Exercise aim
Repeat exactly the lines from the line with "Write a Blender" to the line with "R = math.radians", including both, and leave out any pictures.

— start Provided information —

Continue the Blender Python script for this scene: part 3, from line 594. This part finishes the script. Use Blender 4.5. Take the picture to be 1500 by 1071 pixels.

— end Provided information —
— start Provided information —

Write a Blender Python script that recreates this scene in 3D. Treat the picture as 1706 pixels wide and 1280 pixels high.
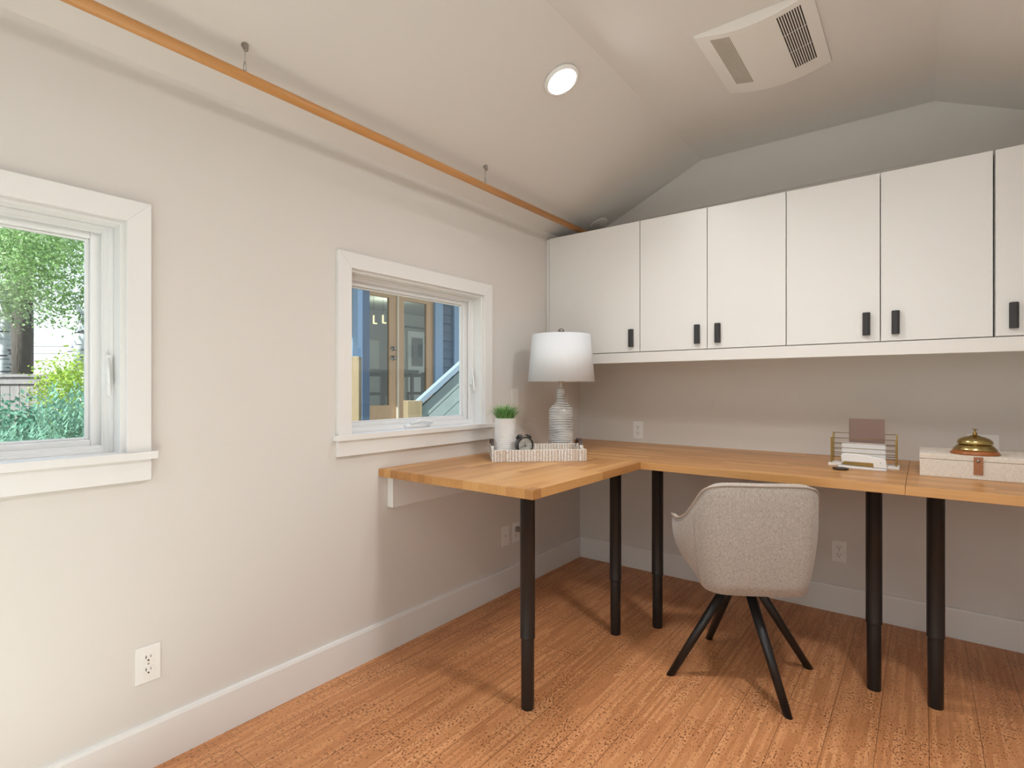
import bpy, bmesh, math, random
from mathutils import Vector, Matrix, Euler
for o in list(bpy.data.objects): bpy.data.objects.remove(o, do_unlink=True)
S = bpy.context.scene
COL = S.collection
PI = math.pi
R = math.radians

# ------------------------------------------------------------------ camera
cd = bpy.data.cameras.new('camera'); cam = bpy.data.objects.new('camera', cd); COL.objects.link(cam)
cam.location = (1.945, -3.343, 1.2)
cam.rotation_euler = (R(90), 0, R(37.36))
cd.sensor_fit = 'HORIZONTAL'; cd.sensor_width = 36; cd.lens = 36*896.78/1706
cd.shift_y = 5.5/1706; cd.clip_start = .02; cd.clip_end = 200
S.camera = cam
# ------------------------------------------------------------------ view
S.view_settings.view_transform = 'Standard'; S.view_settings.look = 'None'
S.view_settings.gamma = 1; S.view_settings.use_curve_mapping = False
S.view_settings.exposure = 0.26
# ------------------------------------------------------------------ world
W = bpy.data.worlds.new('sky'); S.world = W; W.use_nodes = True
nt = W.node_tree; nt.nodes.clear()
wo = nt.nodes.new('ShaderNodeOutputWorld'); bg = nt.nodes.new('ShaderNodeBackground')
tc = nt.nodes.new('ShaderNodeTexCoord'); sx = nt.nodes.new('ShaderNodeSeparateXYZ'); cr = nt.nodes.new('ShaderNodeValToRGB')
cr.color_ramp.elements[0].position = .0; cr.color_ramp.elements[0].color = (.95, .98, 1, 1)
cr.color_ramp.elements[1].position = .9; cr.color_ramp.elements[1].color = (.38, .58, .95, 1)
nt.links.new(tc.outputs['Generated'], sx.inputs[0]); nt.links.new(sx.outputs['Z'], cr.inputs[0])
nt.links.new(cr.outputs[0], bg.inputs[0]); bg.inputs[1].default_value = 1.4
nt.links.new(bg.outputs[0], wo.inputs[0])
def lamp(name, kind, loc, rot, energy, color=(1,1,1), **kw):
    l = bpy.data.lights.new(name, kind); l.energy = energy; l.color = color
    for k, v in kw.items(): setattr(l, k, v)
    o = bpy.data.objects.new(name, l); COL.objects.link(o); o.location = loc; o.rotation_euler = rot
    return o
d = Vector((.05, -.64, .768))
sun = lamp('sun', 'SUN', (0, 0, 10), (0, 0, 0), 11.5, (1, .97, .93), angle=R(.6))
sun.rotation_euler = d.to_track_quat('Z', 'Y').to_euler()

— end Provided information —

Expected answer
Write a Blender Python script that recreates this scene in 3D. Treat the picture as 1706 pixels wide and 1280 pixels high.
import bpy, bmesh, math, random
from mathutils import Vector, Matrix, Euler
for o in list(bpy.data.objects): bpy.data.objects.remove(o, do_unlink=True)
S = bpy.context.scene
COL = S.collection
PI = math.pi
R = math.radians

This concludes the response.